My Friend Pinocchio”
by David Rabe
from the February 10, 2025 issue of The New Yorker

He’s still at it! David Rabe is 84 years old, and this is his fourth story in The New Yorker in the last few years. I have enjoyed each, so I’m glad to have another. Best known as a playwright and screenwriter, I’m glad he has been writing more fiction, and I need to pick up his 2022 book Listening for Ghosts: A Novella and Four Short Stories.

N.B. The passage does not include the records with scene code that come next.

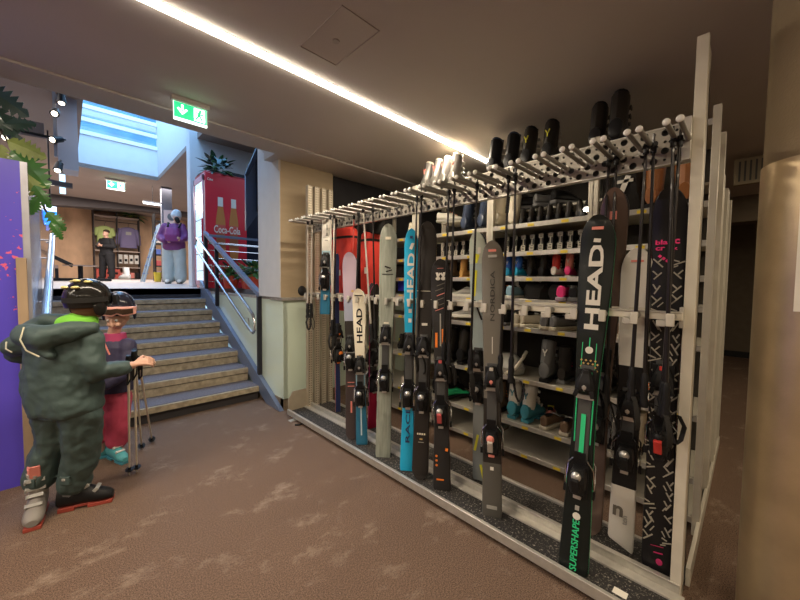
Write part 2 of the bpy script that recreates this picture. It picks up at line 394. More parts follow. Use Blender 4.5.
# ================================================================== SKI RACK
def slotted():
    m = bpy.data.materials.new('slotted_upright'); m.use_nodes = True; nt = m.node_tree; b = nt.nodes['Principled BSDF']
    N = nt.nodes.new; L = nt.links.new
    tc = N('ShaderNodeTexCoord'); sx = N('ShaderNodeSeparateXYZ'); L(tc.outputs['Object'], sx.inputs[0])
    mu = N('ShaderNodeMath'); mu.operation = 'MULTIPLY'; mu.inputs[1].default_value = 38; L(sx.outputs['Z'], mu.inputs[0])
    fr = N('ShaderNodeMath'); fr.operation = 'FRACT'; L(mu.outputs[0], fr.inputs[0])
    g = N('ShaderNodeMath'); g.operation = 'GREATER_THAN'; g.inputs[1].default_value = .45; L(fr.outputs[0], g.inputs[0])
    ab = N('ShaderNodeMath'); ab.operation = 'ABSOLUTE'; L(sx.outputs['X'], ab.inputs[0])
    c1 = N('ShaderNodeMath'); c1.operation = 'COMPARE'; c1.inputs[1].default_value = .0105; c1.inputs[2].default_value = .0042; L(ab.outputs[0], c1.inputs[0])
    mm = N('ShaderNodeMath'); mm.operation = 'MULTIPLY'; L(g.outputs[0], mm.inputs[0]); L(c1.outputs[0], mm.inputs[1])
    mx = N('ShaderNodeMix'); mx.data_type = 'RGBA'; mx.inputs['A'].default_value = (.60,.53,.41,1); mx.inputs['B'].default_value = (.13,.11,.075,1)
    L(mm.outputs[0], mx.inputs['Factor']); L(mx.outputs['Result'], b.inputs['Base Color'])
    b.inputs['Roughness'].default_value = .45; b.inputs['Metallic'].default_value = .25
    return m
slot_m = slotted()
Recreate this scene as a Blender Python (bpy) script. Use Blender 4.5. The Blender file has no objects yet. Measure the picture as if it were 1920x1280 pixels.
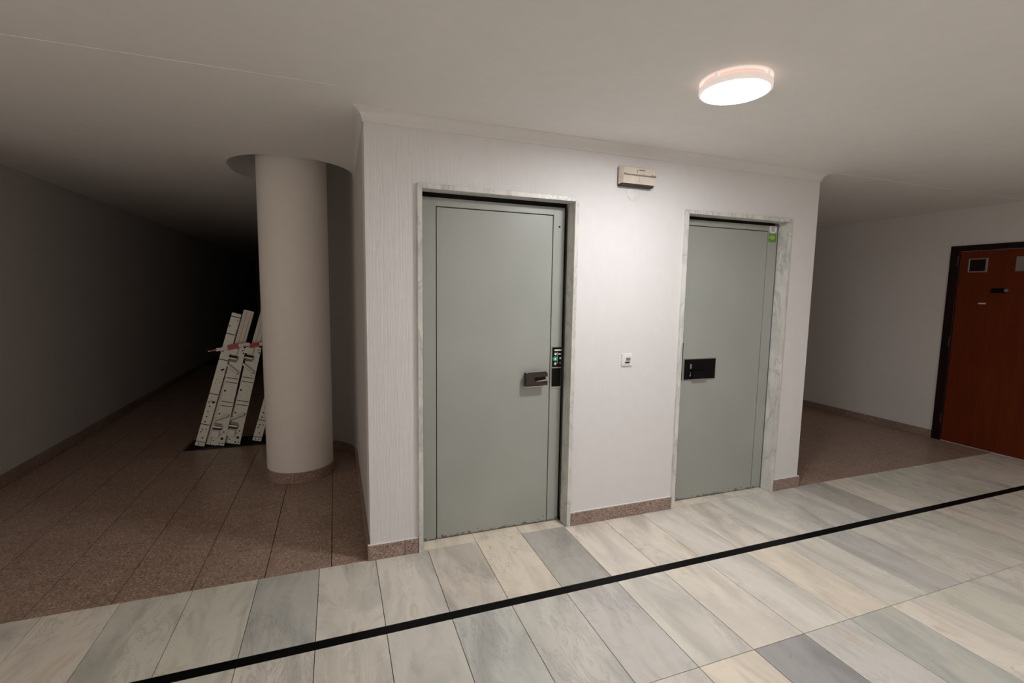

Here is how “My Friend Pinocchio” begins:

When I broke Kenny’s bedroom door, I was in the middle of a crazy argument with my girlfriend. Kenny and his wife, Cathy, were away, and, actually, I didn’t ruin the door, but I damaged it and hurt my hand. This was the girlfriend I’d run after in a panic-stricken, wild breakout that destroyed my first marriage and led to a nervous breakdown. Time in the breakdown lane. It turned out to be a kind of walking collapse, in the sense that pneumonia is sometimes “walking.” So I walked around pretty much like shattered pottery glued back together haphazardly, all the while drinking, with a teeth-gritted determination to hang on to my girlfriend and survive. Not that pottery can drink or walk. But I could and did, and one of the things I did in that time was break Kenny’s door.